Michael "Mick" Dunbar is an Inspector with turn-of-the-century London’s Metropolitan Police working out of Scotland Yard. He’s just turned thirty-six and thinks his friends are playing a joke on him when a young woman comes into the station to report a murder – a murder that has not happened yet. Even more strangely, she insists Mick is the intended target of the murder she foresaw in a dream. Mick, naturally, laughs her out of the police station, but his humor ends when someone does try to kill him on his way home.

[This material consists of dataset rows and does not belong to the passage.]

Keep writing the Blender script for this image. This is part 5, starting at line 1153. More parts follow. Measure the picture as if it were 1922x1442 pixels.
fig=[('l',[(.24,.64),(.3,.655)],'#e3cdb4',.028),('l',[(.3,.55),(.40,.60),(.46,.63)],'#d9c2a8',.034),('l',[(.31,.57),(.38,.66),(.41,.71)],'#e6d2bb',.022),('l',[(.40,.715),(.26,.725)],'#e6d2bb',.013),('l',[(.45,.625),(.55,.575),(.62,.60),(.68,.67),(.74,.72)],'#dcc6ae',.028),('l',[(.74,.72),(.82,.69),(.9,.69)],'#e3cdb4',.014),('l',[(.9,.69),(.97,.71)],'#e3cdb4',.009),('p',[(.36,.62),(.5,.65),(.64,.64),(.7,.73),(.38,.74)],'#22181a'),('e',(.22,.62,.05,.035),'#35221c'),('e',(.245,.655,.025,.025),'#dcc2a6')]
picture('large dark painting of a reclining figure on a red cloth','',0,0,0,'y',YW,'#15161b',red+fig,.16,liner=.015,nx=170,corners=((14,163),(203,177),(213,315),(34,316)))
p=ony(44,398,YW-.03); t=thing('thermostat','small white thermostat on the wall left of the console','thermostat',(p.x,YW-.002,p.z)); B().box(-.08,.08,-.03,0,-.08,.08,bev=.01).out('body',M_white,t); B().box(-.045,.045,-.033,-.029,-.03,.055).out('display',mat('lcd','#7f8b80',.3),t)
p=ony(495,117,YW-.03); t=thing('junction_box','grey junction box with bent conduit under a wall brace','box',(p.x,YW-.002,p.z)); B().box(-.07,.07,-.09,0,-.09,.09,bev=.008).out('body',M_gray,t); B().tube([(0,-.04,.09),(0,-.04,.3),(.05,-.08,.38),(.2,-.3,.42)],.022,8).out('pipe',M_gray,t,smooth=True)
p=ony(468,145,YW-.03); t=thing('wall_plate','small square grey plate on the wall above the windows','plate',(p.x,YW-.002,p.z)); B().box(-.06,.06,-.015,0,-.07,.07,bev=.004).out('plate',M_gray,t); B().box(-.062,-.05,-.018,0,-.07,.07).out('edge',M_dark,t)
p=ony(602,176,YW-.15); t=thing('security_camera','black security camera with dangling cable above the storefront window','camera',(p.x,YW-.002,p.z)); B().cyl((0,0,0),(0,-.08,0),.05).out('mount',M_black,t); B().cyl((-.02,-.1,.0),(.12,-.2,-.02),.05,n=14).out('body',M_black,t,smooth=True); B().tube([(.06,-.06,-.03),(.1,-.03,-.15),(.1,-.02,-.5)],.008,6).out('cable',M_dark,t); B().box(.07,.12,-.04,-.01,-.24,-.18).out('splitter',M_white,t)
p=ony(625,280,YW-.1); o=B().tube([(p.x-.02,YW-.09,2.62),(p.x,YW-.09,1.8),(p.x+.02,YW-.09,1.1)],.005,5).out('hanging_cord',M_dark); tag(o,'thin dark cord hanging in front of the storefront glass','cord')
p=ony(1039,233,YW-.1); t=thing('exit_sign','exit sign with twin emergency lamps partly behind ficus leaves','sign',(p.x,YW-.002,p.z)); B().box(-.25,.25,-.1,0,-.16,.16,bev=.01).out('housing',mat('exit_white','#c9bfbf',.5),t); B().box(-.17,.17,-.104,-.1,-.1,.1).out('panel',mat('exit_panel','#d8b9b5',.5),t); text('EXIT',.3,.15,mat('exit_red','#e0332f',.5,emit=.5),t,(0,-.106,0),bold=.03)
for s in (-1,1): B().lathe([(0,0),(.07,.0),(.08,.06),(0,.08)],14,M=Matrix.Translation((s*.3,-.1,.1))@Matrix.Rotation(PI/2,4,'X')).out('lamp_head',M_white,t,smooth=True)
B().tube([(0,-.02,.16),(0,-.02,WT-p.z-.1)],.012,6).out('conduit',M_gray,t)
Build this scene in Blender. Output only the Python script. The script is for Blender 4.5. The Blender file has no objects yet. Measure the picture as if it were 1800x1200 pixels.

Completely denying the possibility that Miss Sophie Haversham truly does have a psychic ability, Mick dismisses the possibility but is still determined to find out who is behind the attempt on his life. To Sophie’s surprise and consternation, the police detective takes a room in her aunt’s rooming house so that he can explore every aspect of her life. But Mick gets more than he bargained for when he takes on the slightly ditzy, sometimes quirky and always thoroughly enjoyable Miss Haversham. Added to the mix is a houseful of wickedly eccentric characters, from Sophie’s aunt, who believes she is the reincarnation of Cleopatra and a kleptomaniac to boot, to several elderly women who hold weekly séances.
In danger of losing his wits and his heart to the young miss, Mick must keep both of them out of harm’s way until the threat against him, and ultimately against Sophie, is lifted - an endeavor that proves more dangerous than either of them could have imagined -- especially since Mick stubbornly refuses to heed her repeated warnings of danger and mayhem.
Laura Lee Guhrke has written a delightful yet intensely satisfying mystery of late 1800’s London. In Sophie, she has created an unusual character who must deal with prejudice and mistrust for a great part of the story. In Mick, she has crafted a man who longs for a woman to call his own, but whose own lofty standards need to be taken down a peg or two. She adds oodles of atmosphere with her sights, smells and sounds of dark London streets by night and Scotland Yard by day. Tolerance and acceptance is subtly woven throughout the plot, which twists and turns until the reader is giddy with anticipation to identify the person behind the attempted murder of Mick and the gruesome murder of his fellow officers before it’s too late. Guhrke has also written two previous novels, Breathless and The Charade, and this reader, for one, looks forward to many more from this gifted author.